→ **AVAILABLE RECORDS**

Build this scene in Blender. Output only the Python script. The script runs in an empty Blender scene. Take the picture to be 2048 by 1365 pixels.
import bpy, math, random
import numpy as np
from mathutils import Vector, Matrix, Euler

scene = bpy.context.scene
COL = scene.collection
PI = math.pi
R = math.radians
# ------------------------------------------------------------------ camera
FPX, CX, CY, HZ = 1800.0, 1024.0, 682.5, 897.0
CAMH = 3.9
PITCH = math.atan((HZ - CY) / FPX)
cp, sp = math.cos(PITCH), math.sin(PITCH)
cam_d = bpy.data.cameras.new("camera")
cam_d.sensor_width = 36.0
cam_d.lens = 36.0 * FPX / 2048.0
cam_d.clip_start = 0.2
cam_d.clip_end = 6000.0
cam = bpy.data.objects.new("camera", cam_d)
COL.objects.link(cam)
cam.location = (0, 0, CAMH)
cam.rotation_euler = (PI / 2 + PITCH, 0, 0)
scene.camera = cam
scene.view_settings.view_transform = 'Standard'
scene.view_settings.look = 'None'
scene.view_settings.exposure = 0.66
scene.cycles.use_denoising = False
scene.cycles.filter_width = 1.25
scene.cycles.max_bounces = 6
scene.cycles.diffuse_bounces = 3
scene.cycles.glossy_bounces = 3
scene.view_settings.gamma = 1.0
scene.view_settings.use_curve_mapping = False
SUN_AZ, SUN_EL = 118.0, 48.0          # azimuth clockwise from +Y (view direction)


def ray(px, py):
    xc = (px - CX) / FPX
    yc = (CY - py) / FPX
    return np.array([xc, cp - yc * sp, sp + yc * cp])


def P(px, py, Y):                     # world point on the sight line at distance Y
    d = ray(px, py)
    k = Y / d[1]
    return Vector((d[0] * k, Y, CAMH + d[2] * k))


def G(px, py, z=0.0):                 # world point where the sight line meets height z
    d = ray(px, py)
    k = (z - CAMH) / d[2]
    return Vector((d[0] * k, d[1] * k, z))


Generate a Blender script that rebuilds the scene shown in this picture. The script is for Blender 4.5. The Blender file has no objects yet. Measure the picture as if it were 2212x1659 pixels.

→ **EXERCISE DIRECTIONS**
Restate each of the entries above verbatim.

→ **TASK OUTPUT**
Build this scene in Blender. Output only the Python script. The script runs in an empty Blender scene. Take the picture to be 2048 by 1365 pixels.
import bpy, math, random
import numpy as np
from mathutils import Vector, Matrix, Euler

scene = bpy.context.scene
COL = scene.collection
PI = math.pi
R = math.radians
# ------------------------------------------------------------------ camera
FPX, CX, CY, HZ = 1800.0, 1024.0, 682.5, 897.0
CAMH = 3.9
PITCH = math.atan((HZ - CY) / FPX)
cp, sp = math.cos(PITCH), math.sin(PITCH)
cam_d = bpy.data.cameras.new("camera")
cam_d.sensor_width = 36.0
cam_d.lens = 36.0 * FPX / 2048.0
cam_d.clip_start = 0.2
cam_d.clip_end = 6000.0
cam = bpy.data.objects.new("camera", cam_d)
COL.objects.link(cam)
cam.location = (0, 0, CAMH)
cam.rotation_euler = (PI / 2 + PITCH, 0, 0)
scene.camera = cam
scene.view_settings.view_transform = 'Standard'
scene.view_settings.look = 'None'
scene.view_settings.exposure = 0.66
scene.cycles.use_denoising = False
scene.cycles.filter_width = 1.25
scene.cycles.max_bounces = 6
scene.cycles.diffuse_bounces = 3
scene.cycles.glossy_bounces = 3
scene.view_settings.gamma = 1.0
scene.view_settings.use_curve_mapping = False
SUN_AZ, SUN_EL = 118.0, 48.0          # azimuth clockwise from +Y (view direction)


def ray(px, py):
    xc = (px - CX) / FPX
    yc = (CY - py) / FPX
    return np.array([xc, cp - yc * sp, sp + yc * cp])


def P(px, py, Y):                     # world point on the sight line at distance Y
    d = ray(px, py)
    k = Y / d[1]
    return Vector((d[0] * k, Y, CAMH + d[2] * k))


def G(px, py, z=0.0):                 # world point where the sight line meets height z
    d = ray(px, py)
    k = (z - CAMH) / d[2]
    return Vector((d[0] * k, d[1] * k, z))


Generate a Blender script that rebuilds the scene shown in this picture. The script is for Blender 4.5. The Blender file has no objects yet. Measure the picture as if it were 2212x1659 pixels.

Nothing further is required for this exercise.